Friday, Sep. 01, 1961
Quadros Quits
Brazil's ever emotional and sometimes erratic President Janio Quadros outdid himself last week. "I have been beaten by forces against me, and so I leave the government," he cried. He resigned the presidency, and flew off back to his native Sao Paulo. He left the president of the Chamber of Deputies, a little-known politician named Pascoal Ranieri Mazzilli, to preside as caretaker in his stead.
"All my efforts," said Quadros in a farewell statement, "were in vain to lead this nation in the direction of its true economic and political freedom. I wanted Brazil for Brazilians. I had to face and fight corruption, lies and cowardliness. However, I feel crushed. Terrible forces came forward to fight me and to defame me . . ."
Bickering Prelude. It was a characteristically headlong performance by the 44-year-old politico, who took office seven months ago with the biggest popular majority in Brazilian history. It came after a week of feuding and fussing, touched off--not surprisingly--by the warmth of Quadros' welcome for Cuba's homeward-bound economic czar, Che Guevara. The Cuban did not arrive on schedule. Row on row of officials were left waiting at the Brasilia airport. When Che finally arrived without warning the next day, only a few mechanics were on hand. Quadros later put on his best blue serge to greet him, and give him an ardent reception, along with Brazil's highest award for foreigners, the order of the Cruzeiro do Sul.

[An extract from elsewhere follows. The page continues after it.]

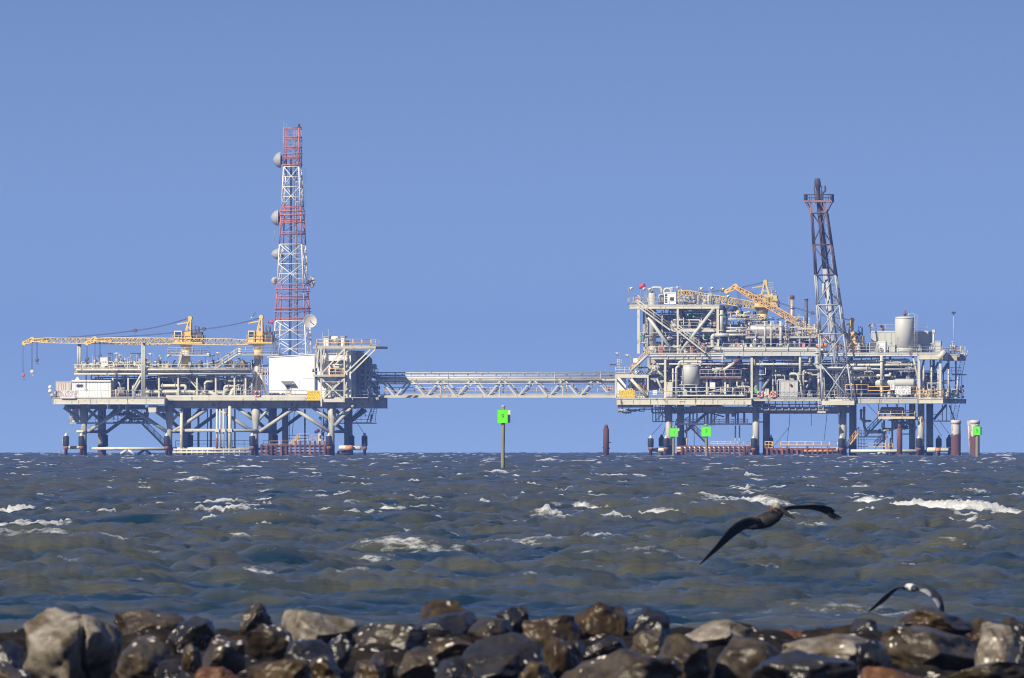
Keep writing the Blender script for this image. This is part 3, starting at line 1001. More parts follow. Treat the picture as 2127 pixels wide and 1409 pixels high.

The medal was too much. Rio's O Globo complained that "hung on the chest of a false Cuban and authentic Communist, the emblem of Christ's Cross has been completely devalued." Sharper still was the blast from sulphur-tongued Carlos Lacerda, governor of Guanabara state (which includes Rio de Janeiro), whose original election-campaign support for Quadros has since changed to dismay at Quadros' flirtation with Communists ("future hangmen of their fathers, spies of their brothers").
Outside the Door. In a quick reaction, Lacerda rounded up a group of anti-Castro Cubans headed by Manuel Antonio ("Tony") Varona and handed them the keys to Rio. Then, after calling up Quadros and being invited by him to dinner, Lacerda packed an overnight bag and rode an air force jet to Brasilia to carry his protest to the President in person. He found Quadros watching a movie in his private projection room, was offered a sandwich and told to start talking. He had hardly begun before Quadros excused himself and quietly phoned Justice Minister Pedroso Horta. "Call Carlos over to your house and see what he wants," said Quadros to Horta. When Lacerda finished talking to the Justice Minister and returned, he found his overnight bag sitting forlornly outside the presidential palace door. Janio was asleep, said an aide.
From then on it was undeclared war, and Lacerda is a formidable antagonist. He returned to Rio and announced that Justice Minister Horta had invited him to join a Quadros plot to grab more authority for himself by sending Brazil's holdover Congress into permanent recess. As Lacerda's charges began to stir a fuss, Quadros dramatically resigned. It was seven years and a day from the resignation and suicide of Brazilian Strongman Getulio Vargas, another President who had incurred Lacerda's wrath.
Quadros' resignation was impulsive--but not altogether rash. He knew that if critics feared his own flirtation with Communists, they would fear his successor even more. In Singapore, having just led a trade mission to Red China, ambitious Vice President Joao ("Jango") Goulart, 43, a labor-wooing leftist demagogue, hopped a plane for home. Opposed by Quadros but elected (with Communist support) under the Brazilian custom of permitting separate votes for President and Vice President, Goulart automatically would become President of Brazil the moment he touches Brazilian soil.
Once before, early in the presidential campaigning, Quadros dramatically resigned his candidacy in protest over the demands being made by parties supporting him. At that time, the result was a hair-trigger revolt by a few army and air force officers, pleas from across the nation for his return, and Quadros' final surrender to the popular will--after the parties released him from all commitments. The timing and execution of last week's resignation showed similar calculated recklessness. There were a few riotous demonstrations, including the stoning of the U.S. embassy in Rio* by 200 students. Foreign Minister Afonso Arinos urged Congress to "refuse the resignation, or else there will be chaos and civil war." And across Brazil, the pleading began for Quadros to return--presumably on his own terms again. His resignation would not become final until it is published in the official government gazette. But at week's end Quadros said: "I will not turn back. My decision is definite." He plans to travel abroad for three months, he said, "to avoid embarrassing the next President of Brazil. Senhor Goulart."
* Currently between ambassadors; President Kennedy announced the appointment of Harvard Economist (and Brazil Expert) Lincoln Gordon for the post last week.